Friday, April 21, 2006

miss edith

(click on pics)
i am, and have been, hugely a fan of miss edith piaf (madame lamboukas). her music not only inspires me, if i can be so cliche, but also makes me the happiest girl on the train when i pipe her voice into my ears during my commute. it's like eating soft white cheese with honey (my new favorite treat)...and when in paris, i had to find her.
my visit to pere lachaise cemetary was a surreal one...but i didn't expect it to be anything but surreal. firstly, it's amazingly huge. i had no idea...but should have, what with all of the amazing minds and voices buried on those sacred grounds. i thought that i would have no problem finding her grave. So, as soon as i came up from the train station, i went to the nearest florist, bought a pink rose and started aimlessly walking into the great cemetary. after about a half hour of wandering around the beautifully creepy crypts, i gave up, and went to the little man at the gate to buy a map. i found, with the map, that i was no less than a mile away from her. in my boots (which are such a bad idea on cobble stone...poor ankles), i walked and climbed for another hour, wandering in and out of the artistic crypts, which seemed more like walking through a quiet, lovely neighborhood, than a graveyard. trees lines the cobblestone streets between the crypts, most were the size of large closets, complete with locked iron worked doors and incredible stained glass windows.
walking into the newer graves, i wondered what hers would look like, how beautiful would hers be...the little bird of paris that moved the world with her voice? of course, it didn't come as much of a suprise that when i did find her grave, it was rather plain, by pere lachaise standards. i wasn't the only one looking for her, there were at least three other people roaming around the same area when i finally came across her. so, i waited, i let them have their time...and then i went up and lay down my rose, sat down and said a small prayer in french, with the few words that i know (because maybe thats what she would have wanted), and walked away.
i couldn't leave the cemetary without, of course, paying some respect to others that were buried there...so i went off to find oscar wilde and marcel proust. the oscar wilde grave/monument was so odd, being covered tip to top in lipstick. yes, lipstick. mostly kisses, but also handwritten notes in lipstick. i wonder who started this trend. of course, the penis was missing from the statue..i wonder how much that's selling for on ebay.
proust grave was very average, i'm sure he would have wanted nothing grand.

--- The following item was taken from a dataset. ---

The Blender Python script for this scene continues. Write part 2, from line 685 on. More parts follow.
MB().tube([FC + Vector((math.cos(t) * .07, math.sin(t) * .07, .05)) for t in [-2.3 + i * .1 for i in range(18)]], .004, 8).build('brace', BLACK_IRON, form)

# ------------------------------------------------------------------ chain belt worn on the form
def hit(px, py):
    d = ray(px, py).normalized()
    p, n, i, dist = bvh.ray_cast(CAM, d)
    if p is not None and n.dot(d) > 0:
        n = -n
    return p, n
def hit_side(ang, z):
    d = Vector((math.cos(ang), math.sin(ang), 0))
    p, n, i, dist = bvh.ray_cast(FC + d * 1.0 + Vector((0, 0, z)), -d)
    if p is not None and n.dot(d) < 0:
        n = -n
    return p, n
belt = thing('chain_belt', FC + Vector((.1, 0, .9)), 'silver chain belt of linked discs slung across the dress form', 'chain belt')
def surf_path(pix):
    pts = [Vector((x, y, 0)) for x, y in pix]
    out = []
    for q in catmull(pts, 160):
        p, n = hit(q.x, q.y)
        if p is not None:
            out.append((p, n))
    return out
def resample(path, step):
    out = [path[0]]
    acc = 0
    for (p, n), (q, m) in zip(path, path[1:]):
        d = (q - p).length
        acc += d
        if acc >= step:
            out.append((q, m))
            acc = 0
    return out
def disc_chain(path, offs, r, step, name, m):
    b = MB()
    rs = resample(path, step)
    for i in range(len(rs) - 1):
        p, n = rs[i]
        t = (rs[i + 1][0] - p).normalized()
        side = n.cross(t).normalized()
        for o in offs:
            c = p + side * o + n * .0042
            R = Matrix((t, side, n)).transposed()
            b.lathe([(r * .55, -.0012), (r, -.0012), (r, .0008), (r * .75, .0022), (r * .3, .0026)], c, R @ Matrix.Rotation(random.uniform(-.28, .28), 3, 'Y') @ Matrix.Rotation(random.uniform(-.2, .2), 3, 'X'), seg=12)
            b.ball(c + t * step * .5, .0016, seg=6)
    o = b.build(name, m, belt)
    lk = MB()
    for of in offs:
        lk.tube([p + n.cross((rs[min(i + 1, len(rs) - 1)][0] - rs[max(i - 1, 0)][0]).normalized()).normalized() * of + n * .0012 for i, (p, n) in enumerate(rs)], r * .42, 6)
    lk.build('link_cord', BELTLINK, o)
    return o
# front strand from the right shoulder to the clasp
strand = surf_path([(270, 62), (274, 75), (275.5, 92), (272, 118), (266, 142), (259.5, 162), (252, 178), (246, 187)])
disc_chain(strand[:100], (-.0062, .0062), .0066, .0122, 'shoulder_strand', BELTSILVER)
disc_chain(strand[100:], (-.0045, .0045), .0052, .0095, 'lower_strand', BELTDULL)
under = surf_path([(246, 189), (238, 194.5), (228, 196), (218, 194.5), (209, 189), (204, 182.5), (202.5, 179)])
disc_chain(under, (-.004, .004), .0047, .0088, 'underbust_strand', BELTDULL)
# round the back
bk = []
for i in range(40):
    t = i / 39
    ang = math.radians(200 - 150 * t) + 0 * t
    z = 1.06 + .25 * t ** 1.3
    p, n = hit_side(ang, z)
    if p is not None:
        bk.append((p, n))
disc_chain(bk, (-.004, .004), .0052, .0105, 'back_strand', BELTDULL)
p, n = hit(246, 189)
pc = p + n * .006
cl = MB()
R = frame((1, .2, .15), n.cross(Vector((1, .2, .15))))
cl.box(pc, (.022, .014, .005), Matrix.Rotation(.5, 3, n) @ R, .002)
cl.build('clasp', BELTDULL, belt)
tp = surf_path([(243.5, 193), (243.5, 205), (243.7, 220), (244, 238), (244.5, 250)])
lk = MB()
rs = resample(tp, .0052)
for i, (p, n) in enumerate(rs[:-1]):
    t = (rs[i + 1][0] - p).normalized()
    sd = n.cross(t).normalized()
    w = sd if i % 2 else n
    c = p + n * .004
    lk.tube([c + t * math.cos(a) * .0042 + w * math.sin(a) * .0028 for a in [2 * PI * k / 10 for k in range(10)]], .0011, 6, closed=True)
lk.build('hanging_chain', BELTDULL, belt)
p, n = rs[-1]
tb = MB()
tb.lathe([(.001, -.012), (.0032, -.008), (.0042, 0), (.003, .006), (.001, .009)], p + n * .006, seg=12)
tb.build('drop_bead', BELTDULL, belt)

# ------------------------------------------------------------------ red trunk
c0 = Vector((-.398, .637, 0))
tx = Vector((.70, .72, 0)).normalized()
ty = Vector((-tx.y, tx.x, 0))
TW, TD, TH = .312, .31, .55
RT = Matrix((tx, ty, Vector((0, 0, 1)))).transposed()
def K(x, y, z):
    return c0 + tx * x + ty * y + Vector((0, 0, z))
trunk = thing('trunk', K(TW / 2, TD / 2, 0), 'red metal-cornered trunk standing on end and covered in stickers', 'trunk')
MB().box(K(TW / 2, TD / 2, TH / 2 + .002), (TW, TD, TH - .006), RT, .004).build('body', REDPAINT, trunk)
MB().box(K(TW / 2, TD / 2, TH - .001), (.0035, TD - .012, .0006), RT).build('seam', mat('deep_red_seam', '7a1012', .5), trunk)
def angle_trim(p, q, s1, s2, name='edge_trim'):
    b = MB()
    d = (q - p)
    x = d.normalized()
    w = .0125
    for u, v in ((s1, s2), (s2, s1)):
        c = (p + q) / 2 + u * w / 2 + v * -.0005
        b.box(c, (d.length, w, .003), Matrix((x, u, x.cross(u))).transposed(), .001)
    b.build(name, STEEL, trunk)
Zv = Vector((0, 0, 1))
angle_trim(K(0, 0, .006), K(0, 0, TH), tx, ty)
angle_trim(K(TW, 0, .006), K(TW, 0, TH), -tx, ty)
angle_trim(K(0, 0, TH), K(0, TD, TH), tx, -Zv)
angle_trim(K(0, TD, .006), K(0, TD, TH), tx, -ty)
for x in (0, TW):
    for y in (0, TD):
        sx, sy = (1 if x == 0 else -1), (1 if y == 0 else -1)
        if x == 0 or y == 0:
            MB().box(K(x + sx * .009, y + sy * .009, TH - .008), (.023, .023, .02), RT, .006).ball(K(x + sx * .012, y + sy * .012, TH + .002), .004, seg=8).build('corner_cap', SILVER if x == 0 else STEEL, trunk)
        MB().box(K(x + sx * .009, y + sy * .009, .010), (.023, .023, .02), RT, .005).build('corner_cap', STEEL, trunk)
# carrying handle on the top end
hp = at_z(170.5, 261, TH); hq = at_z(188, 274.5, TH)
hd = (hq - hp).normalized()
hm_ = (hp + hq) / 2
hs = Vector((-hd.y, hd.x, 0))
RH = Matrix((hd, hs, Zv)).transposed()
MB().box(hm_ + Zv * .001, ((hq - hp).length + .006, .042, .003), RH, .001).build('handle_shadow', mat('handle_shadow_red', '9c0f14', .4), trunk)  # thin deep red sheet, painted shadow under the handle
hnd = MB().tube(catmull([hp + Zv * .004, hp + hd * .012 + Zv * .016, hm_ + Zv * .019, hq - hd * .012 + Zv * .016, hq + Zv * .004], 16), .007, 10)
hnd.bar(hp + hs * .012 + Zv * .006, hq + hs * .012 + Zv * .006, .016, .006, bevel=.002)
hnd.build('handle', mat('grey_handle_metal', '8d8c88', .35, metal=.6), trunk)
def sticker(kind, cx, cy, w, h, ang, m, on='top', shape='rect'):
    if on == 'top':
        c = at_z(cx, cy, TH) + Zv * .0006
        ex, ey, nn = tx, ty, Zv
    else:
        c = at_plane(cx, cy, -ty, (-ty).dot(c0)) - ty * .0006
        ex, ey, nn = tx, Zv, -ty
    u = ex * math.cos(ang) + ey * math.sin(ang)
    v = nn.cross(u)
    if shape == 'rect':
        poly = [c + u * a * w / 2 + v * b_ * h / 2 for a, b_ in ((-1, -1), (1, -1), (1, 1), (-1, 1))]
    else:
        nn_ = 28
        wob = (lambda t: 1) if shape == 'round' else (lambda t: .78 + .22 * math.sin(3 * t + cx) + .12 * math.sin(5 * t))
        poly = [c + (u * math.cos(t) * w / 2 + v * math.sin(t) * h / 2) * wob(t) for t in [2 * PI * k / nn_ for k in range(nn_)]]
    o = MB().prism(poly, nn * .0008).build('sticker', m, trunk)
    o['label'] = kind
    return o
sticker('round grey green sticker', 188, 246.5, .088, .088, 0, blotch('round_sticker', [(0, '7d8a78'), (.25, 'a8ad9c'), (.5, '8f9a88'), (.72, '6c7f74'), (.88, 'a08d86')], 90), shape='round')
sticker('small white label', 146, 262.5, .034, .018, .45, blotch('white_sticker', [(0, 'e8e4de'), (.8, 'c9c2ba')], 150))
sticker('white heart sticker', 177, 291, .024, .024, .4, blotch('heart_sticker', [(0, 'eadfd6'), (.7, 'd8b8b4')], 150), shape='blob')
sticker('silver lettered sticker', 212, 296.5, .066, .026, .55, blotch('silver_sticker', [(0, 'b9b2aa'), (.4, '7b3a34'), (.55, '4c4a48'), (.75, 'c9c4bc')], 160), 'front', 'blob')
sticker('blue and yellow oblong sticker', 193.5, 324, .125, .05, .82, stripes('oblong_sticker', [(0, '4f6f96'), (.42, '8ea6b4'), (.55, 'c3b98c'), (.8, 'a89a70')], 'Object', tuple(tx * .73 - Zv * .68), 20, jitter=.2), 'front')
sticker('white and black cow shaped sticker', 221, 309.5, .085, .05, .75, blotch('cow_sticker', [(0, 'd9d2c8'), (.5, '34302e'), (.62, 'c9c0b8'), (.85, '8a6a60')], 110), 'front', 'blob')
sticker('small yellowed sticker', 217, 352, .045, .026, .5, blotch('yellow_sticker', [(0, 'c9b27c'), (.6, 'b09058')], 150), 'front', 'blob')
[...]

the wonderful thing to see, was not the graves of the famed, but the graves of others. i came across many graves that were statues of the actual people, laying on top of the grave, just as they were in the coffin itself. this was my favorite, since they found it fit to bury him with his cane, tophat and spats....notice, if you will, where the bronze has been worn down on the picture...crotch, shoes, mouth. bizarre.
my visit was time well spent, and more beautiful than any of the museums i went to (except for maybe the rodin museum, but that's another day). the cemetary was definitely an amazingly beautiful and ceremonial waste of space, comfort for the living, not the dead.

after my search among the dead, i went to visit her birthplace...apparently on the steps of the rue de belleville in belleville (which is today, kind of like the parisian chinatown). it's not really marked, except for a plaque commemorating the fact that she was born here on the steps, in abject poverty, and there are no signs (i was told there is a small museum in her honor a few streets away, but it's by appointment only, and i just didn't have the time). it's funny, how we search out these things...it's not like you're going to find any great insight from visiting a persons birthplace, or their grave for that matter...but, there's something that feels good about taking the time and giving some respect to a life that means so much to you now.

1 comment:

Amy L Clark said...

These are so amazing. And the that pig in the last post, oh my god.